Supporters blast suspended fire chief critics


By David Avitabile

Supporters of suspended Middleburgh Fire Chief Brian Devlin backed the embattled leader Monday night with words of encouragement, vows to quit and threats against a village board member.
About 25 people attended Monday night's village board meeting, many of whom spoke against the village board's one-month suspension of Chief Devlin for his alleged role in a fight at the firehouse in October.
The Chief, who declined to meet with board members in executive session after the meeting, will meet with the board Monday to discuss his arrest in July on charges of speeding and driving while intoxicated.
Most of the speakers praised Chief Devlin's role in the response to the August 28 flood and also said the DWI was a personal matter.
Resident Debbie Effner said that years ago, firefighters could be seen drinking at local bars and then would stagger out and go on calls.
"You didn't do anything then," she said. "That's his personal life."
Trustee Matthew Avitabile said board members felt the Chief's conduct in the alleged fight was inappropriate conduct.

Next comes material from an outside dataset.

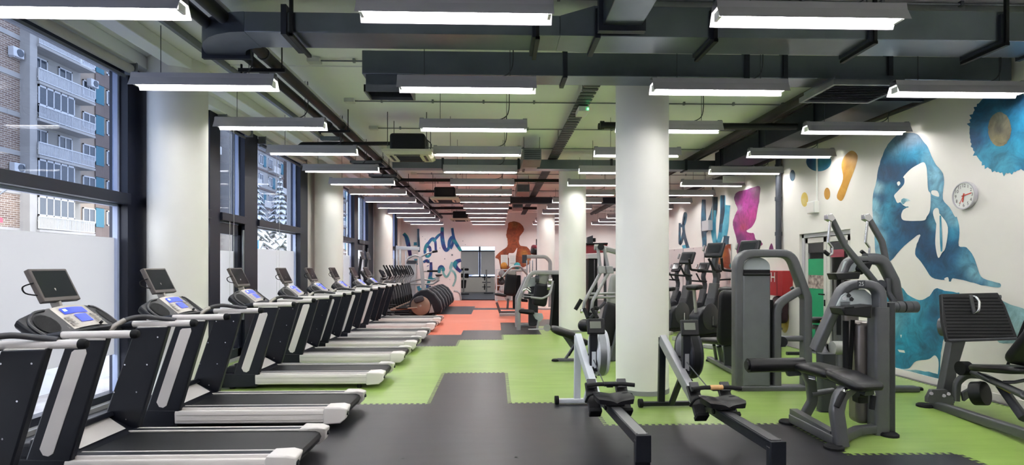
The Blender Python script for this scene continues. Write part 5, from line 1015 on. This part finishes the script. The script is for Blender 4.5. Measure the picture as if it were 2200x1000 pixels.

Chief Devlin's role after the flood was taken into account and that is why the suspension was a month and not longer.
The DWI arrest also must be acted upon since the Chief was driving a village-owned vehicle, Trustee Avitabile said.
Some speakers did not like the way the village board was acting like "the judge and jury" on the issue, noting that the DWI charge has not been settled in court.
"It's like a lynching," Ms. Effner said.
"If it was me, I'd resign," Trustee Avitabile said if he was in a similar circumstance.
Fire Department member Mike Devlin, Chief Devlin's brother, said no one came to the department to speak with members.
Trustee Avitabile said he spoke to Chief Devlin, fire department member John Shaw and another member as well as three attorneys on the issue.
"I spoke to both sides," he said.
Trustee Tom Gruning supported the board's action.
"Brian is the fire chief" and "should have the leadership skills to avoid a situation like that."
The fight occurred at the fire house after the Fall Festival parade on October 8.
Trustee Gerald Bowman, who voted against the suspension, asked if anyone else was drinking alcohol at the function.
Mr. Shaw said there was no beer in the firehouse, just on the blacktop in front and a nearby tent, but alcohol was involved.
He challenged board members to not respond if someone "throws a punch at you and throws a beer in your face" as has been alleged to have happened that day at the fire house.
Mr. Shaw said the same man, who was later arrested for stealing items from homes after the flood, once punched him in the face when he entered a local bar.
"Hopefully, Matt, he punches you in the face," Mr. Shaw said to Trustee Avitabile.
Trustee Avitabile said Mr. Shaw tried to blackmail him during the informal meeting about Chief Devlin.
Mr. Shaw, according to Trustee Avitabile, said "my reputation would be destroyed" if the issue was not covered up.
Trustee Avitabile asked those in attendance at that meeting to speak if that happened. There was no response from those who attended that meeting.
"Blackmail is unacceptable," Trustee Avitabile said.
Fire Department member Jerry Wayman said the actions by the village board are affecting the members of the department.
"Guys are dropping out," Mr. Wayman said. "The morale's gone. You may as well put a closed sign on the door."
Mike Devlin added, "Why don't we all resign and see what they do then."
Near the end of the discussion, Mr. Shaw tossed his keys on the meeting table and told board member to answer any calls that came in during the night. He then left the hall
He returned a few minutes later and picked up his keys.
Mayor Bill Ansel-McCabe, who voted against the suspension, said the department can take action against its members but the village board has to "police" the chief.
He also questioned why the story was in the Times-Journal after he made a request, before the suspension was finalized, to keep it out.
"The word 'may' included in a publication is not quite right," Mayor Ansel-McCabe said.